### Goal:
Of the lines in the listing below, how many hold "high"? Answer with the number only.

------------------------

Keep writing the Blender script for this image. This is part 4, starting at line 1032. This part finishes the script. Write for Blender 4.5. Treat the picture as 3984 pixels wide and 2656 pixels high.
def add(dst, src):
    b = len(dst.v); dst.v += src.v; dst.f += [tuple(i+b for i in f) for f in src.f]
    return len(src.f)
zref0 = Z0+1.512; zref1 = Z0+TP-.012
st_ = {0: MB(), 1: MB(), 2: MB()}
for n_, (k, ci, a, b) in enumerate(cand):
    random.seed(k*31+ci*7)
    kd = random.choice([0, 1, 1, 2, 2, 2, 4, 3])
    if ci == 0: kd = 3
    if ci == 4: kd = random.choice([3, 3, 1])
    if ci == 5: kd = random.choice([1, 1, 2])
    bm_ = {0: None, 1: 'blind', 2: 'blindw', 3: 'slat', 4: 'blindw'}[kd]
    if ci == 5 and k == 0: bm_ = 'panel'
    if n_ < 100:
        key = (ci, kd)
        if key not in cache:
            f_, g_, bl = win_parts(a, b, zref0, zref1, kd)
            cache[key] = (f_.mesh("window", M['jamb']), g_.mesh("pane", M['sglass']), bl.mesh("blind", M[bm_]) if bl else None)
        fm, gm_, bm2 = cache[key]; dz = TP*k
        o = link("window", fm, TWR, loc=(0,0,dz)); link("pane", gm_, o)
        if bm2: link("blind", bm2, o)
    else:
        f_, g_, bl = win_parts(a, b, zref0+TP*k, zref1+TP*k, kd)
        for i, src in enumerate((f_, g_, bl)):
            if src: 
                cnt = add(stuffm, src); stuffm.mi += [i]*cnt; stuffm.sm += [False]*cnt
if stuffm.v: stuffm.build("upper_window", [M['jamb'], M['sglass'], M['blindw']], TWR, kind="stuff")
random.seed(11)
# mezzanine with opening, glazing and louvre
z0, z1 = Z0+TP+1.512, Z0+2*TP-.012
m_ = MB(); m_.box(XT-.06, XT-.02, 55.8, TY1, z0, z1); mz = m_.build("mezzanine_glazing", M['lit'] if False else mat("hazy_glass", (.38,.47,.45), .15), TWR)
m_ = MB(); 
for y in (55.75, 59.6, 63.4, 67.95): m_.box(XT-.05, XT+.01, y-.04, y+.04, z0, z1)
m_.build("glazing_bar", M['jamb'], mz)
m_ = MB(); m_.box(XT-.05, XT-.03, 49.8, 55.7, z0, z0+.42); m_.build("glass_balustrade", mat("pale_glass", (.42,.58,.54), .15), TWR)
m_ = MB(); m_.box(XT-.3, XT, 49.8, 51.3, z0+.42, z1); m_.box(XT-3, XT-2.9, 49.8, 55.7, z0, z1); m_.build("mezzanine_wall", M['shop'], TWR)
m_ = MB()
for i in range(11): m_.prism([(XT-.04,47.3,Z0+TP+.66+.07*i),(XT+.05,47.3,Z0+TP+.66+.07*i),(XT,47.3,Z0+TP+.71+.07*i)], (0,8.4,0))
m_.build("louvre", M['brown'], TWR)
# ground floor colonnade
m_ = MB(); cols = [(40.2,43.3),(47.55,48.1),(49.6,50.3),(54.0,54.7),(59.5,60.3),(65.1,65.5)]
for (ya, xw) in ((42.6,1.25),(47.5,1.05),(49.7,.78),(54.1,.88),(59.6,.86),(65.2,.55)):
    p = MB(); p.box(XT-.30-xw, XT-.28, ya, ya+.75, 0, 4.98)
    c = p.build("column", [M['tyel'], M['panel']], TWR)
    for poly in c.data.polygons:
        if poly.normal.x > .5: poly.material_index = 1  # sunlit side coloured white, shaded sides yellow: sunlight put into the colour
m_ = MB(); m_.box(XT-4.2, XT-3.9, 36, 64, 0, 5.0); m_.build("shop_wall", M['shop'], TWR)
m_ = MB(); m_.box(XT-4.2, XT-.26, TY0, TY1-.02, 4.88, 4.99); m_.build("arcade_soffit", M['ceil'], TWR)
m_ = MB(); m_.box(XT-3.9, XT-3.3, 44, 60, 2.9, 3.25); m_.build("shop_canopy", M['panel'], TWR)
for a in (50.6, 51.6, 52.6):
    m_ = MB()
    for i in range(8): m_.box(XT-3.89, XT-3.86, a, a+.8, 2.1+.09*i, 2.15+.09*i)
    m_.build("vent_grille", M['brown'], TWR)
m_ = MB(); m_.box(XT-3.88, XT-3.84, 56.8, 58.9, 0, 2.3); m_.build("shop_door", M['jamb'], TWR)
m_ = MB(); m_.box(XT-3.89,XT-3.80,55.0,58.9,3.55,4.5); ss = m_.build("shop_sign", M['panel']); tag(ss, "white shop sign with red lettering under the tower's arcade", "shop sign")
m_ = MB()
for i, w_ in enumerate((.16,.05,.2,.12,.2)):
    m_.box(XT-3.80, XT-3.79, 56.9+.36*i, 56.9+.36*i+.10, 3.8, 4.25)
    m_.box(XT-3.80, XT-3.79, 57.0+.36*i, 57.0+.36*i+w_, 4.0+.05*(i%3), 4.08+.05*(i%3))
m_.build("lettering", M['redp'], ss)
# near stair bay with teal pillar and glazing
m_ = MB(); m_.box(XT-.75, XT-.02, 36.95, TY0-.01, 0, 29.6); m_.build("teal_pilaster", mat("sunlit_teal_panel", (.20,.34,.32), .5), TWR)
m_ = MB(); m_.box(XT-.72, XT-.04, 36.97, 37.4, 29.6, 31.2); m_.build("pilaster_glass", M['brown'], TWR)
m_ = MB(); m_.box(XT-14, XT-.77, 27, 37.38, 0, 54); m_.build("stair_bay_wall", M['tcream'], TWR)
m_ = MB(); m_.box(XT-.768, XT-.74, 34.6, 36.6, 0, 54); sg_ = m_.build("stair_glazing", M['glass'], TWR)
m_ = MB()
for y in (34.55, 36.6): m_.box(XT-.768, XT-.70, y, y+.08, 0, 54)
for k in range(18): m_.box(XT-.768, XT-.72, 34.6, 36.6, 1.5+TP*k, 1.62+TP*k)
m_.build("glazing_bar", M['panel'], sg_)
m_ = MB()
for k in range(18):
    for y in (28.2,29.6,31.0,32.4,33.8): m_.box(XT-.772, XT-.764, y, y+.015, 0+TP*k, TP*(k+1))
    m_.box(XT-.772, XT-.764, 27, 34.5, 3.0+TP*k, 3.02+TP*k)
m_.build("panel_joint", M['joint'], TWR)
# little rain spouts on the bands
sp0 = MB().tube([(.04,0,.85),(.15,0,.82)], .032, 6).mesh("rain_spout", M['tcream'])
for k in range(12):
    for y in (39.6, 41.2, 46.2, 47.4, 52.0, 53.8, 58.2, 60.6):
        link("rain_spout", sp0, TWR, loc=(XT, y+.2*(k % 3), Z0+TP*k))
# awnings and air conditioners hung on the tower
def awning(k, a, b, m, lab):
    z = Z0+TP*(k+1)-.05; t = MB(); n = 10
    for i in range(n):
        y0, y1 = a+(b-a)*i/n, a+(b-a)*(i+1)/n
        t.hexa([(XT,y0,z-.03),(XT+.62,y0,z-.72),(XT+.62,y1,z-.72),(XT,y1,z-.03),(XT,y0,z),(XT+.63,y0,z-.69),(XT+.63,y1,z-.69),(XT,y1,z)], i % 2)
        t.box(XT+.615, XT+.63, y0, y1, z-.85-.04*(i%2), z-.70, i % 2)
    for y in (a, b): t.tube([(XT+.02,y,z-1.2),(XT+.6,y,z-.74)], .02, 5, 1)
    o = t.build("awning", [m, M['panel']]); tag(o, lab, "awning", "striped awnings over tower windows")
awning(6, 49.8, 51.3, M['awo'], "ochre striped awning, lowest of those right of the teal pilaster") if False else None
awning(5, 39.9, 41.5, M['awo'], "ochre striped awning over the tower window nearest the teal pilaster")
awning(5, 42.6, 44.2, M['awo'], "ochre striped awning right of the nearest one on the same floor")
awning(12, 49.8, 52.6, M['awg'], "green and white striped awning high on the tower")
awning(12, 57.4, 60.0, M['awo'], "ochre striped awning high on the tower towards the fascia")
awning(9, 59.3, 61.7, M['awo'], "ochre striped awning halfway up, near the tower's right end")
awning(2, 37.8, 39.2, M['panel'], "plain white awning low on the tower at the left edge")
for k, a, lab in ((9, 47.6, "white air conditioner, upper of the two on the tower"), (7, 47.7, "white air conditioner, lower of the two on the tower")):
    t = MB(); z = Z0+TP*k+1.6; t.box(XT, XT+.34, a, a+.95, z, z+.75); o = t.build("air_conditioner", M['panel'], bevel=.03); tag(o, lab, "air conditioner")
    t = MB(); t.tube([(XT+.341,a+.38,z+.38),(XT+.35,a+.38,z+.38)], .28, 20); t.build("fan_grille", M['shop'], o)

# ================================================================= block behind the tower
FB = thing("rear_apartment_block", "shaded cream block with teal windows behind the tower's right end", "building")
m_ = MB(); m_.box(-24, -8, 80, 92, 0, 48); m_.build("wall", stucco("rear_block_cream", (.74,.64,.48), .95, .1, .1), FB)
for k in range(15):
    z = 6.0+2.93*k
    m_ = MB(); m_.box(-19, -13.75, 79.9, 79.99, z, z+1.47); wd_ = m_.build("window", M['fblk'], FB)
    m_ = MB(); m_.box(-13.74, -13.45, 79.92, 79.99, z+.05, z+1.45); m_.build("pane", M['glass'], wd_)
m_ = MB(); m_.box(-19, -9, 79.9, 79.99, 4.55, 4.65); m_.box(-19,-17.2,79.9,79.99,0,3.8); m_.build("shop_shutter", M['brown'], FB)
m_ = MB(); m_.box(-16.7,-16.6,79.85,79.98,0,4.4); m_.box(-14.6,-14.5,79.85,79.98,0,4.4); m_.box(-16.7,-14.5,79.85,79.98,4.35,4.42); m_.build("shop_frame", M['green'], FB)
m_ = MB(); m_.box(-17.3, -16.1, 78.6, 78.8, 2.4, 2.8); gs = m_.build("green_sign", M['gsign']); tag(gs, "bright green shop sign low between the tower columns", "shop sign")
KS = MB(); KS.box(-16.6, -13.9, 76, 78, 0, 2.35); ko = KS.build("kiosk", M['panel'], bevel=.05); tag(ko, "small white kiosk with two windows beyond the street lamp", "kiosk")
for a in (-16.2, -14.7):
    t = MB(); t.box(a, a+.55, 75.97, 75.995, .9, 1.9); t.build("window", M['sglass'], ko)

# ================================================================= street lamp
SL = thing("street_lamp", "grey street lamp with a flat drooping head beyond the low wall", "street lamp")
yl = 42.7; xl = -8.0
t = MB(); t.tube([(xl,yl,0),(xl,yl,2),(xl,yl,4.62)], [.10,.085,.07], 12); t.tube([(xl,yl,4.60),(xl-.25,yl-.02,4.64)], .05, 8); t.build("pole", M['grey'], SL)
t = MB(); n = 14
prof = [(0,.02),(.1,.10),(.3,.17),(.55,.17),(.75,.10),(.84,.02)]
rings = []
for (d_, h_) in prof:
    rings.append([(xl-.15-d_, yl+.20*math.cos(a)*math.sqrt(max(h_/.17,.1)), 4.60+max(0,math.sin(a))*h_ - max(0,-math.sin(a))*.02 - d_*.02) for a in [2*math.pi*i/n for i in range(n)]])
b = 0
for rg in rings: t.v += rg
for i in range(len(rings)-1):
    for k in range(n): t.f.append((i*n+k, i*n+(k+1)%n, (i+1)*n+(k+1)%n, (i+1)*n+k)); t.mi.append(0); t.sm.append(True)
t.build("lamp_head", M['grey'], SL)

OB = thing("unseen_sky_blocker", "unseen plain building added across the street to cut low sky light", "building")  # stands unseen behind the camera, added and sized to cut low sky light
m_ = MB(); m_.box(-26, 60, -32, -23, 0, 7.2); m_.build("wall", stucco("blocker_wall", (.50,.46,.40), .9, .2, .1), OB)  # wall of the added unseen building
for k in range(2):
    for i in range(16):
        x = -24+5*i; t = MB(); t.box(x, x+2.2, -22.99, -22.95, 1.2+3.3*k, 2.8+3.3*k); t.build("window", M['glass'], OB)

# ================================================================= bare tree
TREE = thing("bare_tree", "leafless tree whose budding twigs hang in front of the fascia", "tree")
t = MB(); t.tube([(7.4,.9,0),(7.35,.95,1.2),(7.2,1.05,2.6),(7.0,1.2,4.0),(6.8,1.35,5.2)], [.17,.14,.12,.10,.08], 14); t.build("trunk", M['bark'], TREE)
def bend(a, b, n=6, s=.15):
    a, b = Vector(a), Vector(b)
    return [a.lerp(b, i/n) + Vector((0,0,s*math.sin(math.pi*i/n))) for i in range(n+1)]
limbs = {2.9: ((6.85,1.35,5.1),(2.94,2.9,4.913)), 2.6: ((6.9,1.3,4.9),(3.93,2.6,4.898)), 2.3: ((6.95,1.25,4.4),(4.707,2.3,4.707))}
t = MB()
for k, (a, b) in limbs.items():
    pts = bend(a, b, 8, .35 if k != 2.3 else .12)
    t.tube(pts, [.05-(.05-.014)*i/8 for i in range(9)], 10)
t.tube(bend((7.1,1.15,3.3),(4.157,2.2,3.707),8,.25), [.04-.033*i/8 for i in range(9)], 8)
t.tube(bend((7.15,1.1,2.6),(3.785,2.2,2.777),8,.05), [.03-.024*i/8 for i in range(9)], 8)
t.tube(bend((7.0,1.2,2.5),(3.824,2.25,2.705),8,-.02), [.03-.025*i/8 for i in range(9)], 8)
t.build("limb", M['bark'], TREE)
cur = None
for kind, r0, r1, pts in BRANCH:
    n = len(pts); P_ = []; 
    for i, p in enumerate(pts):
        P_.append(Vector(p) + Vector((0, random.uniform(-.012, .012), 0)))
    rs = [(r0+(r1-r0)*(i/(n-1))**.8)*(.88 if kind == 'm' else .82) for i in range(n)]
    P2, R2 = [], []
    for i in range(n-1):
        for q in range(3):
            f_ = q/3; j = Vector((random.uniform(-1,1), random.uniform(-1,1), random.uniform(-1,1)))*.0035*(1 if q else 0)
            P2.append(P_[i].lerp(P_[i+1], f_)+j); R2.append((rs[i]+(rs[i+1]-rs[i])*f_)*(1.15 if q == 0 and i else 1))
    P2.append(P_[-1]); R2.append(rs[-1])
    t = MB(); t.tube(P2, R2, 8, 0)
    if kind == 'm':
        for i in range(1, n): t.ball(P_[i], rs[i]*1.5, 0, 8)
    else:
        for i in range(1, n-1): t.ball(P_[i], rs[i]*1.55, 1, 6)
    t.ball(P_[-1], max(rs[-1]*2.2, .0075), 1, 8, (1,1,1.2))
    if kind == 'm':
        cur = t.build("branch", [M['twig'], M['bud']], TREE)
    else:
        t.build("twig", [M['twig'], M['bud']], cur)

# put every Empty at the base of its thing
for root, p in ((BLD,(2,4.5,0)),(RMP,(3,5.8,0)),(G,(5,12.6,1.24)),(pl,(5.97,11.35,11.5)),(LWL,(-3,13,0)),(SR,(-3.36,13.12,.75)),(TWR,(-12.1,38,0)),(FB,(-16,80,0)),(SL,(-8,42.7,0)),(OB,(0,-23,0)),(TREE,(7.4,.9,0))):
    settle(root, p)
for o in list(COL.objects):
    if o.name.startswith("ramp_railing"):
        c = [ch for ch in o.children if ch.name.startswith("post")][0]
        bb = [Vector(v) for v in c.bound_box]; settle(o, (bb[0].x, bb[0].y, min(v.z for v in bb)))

------------------------

### Answer to this task:
3